Tue Feb 28, 2012, 12:10 PM
Feb 2012

We are thinking about starting a program, publicly operated, non-profit, as another in a series of very successful public charter schools (California).

JPZenger

(6,819 posts)
2. Big drain for Home school kids
Tue Feb 28, 2012, 03:36 PM
Feb 2012

Thousands of kids were previously home schooled in PA, at little cost to public school districts except for text books. Now, those same kids are signed up for cyber charter schools at high taxpayer expense. The money does not come directly from the state, but is diverted from the revenues of the affected school district.

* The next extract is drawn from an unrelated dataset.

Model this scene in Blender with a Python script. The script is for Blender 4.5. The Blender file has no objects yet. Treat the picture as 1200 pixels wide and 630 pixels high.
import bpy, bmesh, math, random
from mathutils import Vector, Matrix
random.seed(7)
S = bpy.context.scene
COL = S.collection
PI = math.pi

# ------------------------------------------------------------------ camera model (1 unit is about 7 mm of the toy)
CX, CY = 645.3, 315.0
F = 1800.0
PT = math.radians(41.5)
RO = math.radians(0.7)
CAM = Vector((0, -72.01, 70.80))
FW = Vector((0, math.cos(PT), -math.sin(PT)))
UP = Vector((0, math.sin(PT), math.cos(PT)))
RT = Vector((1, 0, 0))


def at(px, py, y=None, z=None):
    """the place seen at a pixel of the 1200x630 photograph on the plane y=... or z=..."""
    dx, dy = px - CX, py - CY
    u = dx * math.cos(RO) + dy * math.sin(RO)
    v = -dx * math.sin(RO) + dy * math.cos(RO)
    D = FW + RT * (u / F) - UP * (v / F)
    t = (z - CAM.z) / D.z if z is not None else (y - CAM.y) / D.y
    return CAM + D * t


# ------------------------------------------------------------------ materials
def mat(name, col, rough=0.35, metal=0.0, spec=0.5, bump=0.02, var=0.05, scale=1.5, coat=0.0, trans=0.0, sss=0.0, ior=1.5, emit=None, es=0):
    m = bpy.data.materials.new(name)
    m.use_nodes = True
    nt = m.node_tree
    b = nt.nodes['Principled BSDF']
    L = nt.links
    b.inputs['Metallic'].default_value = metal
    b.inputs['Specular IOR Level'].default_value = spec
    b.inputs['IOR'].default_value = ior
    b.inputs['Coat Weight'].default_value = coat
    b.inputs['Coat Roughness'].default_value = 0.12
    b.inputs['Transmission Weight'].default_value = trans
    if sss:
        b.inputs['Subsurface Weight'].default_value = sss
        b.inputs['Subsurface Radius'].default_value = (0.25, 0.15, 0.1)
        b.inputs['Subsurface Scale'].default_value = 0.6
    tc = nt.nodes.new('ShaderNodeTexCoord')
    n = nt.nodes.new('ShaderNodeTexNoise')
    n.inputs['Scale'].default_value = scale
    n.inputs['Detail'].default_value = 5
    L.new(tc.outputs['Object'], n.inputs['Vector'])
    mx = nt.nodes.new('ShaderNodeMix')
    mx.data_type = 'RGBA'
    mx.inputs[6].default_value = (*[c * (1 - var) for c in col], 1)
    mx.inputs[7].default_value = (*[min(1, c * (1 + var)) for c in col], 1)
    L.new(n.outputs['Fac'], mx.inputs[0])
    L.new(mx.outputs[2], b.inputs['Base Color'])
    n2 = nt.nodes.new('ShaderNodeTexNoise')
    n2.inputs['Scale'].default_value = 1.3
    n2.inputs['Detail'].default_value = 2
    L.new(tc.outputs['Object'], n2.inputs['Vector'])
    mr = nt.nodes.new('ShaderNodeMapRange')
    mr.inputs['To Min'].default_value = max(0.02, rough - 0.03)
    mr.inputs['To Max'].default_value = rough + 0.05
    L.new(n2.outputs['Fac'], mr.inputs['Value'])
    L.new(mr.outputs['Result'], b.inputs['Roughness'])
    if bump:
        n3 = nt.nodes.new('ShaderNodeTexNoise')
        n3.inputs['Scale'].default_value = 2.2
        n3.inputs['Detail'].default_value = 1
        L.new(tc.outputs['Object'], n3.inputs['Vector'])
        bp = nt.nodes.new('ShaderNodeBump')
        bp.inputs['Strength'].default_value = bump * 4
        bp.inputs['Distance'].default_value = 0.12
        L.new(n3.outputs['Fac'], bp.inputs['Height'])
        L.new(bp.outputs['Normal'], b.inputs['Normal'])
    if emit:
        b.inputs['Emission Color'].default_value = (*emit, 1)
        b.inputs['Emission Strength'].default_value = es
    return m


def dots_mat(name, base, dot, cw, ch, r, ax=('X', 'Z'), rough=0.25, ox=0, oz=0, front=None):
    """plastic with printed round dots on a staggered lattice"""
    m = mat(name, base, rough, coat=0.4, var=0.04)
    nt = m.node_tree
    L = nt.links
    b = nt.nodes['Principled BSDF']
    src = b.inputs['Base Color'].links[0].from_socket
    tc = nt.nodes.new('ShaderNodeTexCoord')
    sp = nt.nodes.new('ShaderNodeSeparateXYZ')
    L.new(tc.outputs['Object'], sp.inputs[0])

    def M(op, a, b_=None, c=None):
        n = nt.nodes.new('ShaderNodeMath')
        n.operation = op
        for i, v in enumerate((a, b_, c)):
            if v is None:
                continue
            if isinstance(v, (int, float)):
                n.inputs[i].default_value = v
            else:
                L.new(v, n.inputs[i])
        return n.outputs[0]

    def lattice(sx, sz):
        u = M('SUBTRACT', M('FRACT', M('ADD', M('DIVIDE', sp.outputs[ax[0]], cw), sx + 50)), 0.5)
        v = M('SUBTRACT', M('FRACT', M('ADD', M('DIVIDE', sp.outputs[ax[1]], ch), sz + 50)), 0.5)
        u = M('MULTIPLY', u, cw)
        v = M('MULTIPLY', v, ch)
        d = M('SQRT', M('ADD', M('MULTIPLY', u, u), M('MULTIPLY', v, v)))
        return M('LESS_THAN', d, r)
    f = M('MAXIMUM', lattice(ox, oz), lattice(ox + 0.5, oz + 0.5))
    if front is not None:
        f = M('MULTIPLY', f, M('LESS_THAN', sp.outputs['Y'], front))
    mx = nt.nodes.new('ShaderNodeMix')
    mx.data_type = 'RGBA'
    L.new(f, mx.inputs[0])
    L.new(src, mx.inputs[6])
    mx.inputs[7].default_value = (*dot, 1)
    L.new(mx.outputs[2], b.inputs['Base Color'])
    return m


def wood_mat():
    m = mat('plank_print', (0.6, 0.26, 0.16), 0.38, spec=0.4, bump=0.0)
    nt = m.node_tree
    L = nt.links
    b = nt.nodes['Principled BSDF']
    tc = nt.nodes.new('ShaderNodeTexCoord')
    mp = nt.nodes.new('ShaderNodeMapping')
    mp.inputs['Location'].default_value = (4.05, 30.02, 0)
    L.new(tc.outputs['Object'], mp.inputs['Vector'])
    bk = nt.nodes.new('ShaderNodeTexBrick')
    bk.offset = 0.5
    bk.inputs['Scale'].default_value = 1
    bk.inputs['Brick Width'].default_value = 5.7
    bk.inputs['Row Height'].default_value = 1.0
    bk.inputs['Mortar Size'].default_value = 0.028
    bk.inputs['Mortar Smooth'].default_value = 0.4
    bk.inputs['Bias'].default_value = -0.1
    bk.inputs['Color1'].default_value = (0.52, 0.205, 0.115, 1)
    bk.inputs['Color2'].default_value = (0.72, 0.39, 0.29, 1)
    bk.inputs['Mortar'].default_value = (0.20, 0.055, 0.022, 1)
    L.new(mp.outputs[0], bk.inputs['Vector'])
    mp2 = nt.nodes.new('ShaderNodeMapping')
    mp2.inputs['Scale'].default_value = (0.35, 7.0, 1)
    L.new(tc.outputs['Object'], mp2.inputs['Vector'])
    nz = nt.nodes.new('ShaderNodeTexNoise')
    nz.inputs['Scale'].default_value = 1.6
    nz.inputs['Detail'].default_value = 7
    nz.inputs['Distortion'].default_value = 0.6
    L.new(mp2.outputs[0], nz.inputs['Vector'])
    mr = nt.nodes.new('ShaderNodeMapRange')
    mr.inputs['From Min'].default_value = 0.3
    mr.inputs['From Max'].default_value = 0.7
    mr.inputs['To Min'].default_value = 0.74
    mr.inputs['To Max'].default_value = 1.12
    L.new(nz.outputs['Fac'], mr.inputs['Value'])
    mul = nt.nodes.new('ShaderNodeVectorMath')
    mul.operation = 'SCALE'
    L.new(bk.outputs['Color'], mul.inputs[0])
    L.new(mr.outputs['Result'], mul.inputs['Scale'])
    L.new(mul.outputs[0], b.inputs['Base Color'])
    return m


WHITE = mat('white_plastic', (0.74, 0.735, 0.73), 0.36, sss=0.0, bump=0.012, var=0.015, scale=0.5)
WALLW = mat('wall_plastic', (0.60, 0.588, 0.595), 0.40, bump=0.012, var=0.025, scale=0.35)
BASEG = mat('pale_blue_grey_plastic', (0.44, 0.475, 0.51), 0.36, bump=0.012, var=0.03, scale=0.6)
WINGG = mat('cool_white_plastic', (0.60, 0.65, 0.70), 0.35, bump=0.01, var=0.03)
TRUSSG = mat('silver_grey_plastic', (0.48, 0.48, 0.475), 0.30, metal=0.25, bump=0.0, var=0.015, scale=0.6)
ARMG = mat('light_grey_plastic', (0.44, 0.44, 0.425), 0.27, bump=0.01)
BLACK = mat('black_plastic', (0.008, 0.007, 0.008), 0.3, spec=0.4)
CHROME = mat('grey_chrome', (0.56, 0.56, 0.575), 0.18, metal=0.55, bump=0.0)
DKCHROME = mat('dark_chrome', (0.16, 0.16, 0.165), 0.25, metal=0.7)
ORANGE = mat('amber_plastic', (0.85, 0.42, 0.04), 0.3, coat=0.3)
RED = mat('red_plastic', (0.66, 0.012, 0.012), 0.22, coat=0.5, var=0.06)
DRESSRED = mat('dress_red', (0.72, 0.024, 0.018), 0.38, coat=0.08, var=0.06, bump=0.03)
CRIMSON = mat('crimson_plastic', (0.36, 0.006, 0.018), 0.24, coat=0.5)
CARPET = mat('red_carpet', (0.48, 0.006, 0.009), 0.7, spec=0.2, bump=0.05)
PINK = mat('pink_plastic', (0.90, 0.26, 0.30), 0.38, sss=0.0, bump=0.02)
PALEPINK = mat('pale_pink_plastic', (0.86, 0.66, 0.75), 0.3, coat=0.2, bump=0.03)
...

For this reason, a number of public school districts are working on setting up their own cyber school program because they know they can provide the service for about one-half of what the for-profit companies are getting in diverted school district revenues.

Curmudgeoness

(18,219 posts)
3. If you can't beat em, join em.
Tue Feb 28, 2012, 08:26 PM
Feb 2012

It seems like the school districts setting up their own programs is the only way to fight this drain on their resources. I would love to see this strategy succeed. I am always appalled at the lengths some people will go to just to make money----in what is a questionable way.

 

HopeHoops

(47,675 posts)
4. The sad thing is that even with all the evidence against them, Corbett wants to feed them money.
Wed Feb 29, 2012, 12:33 PM
Feb 2012

The GOP hates public schools - they produce educated voters.